The crying mother, the hands of her daughter hugging her from behind whilst trying to tie her clothes back up, most likely because she has just been assaulted; the child clutching their mother with a terrified, glassy-eyed gaze, the other mother holding her baby while tying her clothes—all of this causes an oversaturation of puncta, breaking through any presupposed narrative that had been established before. It resists containment from the single definition of punctum, and fractures the facade of propaganda with its immediate, unfiltered vulnerability. That is why their existence became so politically consequential—because the suffering is irrefutable. The viewer is aware that sexual assault has happened before, and that death will happen after. The citizens became witnesses to the crime.

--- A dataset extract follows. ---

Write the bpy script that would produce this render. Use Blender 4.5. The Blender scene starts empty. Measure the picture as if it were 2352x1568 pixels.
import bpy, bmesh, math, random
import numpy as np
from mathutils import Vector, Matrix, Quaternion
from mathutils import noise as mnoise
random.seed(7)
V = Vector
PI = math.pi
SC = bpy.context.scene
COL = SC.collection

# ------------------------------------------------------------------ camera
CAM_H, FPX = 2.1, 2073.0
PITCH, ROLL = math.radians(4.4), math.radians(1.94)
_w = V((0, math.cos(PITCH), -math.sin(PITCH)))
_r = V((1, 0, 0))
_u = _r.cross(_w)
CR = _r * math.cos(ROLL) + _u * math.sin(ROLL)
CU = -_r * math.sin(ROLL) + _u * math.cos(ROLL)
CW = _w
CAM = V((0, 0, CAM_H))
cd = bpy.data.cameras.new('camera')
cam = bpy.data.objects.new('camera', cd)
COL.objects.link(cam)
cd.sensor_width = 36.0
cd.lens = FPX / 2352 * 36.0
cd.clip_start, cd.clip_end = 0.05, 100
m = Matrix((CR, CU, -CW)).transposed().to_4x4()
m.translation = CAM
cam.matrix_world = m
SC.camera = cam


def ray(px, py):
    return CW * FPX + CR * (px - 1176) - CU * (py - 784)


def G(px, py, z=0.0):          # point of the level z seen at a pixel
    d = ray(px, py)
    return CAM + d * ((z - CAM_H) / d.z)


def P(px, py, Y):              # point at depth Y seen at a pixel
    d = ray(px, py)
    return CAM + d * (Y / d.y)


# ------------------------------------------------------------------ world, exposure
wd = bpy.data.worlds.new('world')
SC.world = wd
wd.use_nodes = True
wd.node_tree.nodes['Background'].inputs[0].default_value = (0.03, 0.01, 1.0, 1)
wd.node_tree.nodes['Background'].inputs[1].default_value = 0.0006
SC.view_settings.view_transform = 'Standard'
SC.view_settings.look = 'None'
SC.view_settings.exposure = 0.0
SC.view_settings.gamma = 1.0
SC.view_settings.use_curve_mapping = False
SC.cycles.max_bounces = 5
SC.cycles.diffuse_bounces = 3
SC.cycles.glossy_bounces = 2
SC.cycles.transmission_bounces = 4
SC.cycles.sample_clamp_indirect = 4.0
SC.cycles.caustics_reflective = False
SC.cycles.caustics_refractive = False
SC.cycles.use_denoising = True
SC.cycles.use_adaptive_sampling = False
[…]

CODA · Return to Angelus Novus

Much like Walter Benjamin's angel of history, when observing photographs of atrocities, the spectator is stuck in place, frozen in time. Civilians on a Path at My Lai perfectly demonstrates this: the harrowing helplessness, the realization that there is no possibility to do anything but simply witness. However, nowadays, ‘progress' pushes the modern world onwards, conflict after conflict, without allowing the spectator to properly be one. That is what one must resist, it seems—the acceleration. That is what remains necessary. To be a conscious witness, to face atrocity, and to refuse manipulation has become our moral responsibility. Above all, we owe it to the victims, to the integrity of visual culture, and ultimately, to ourselves.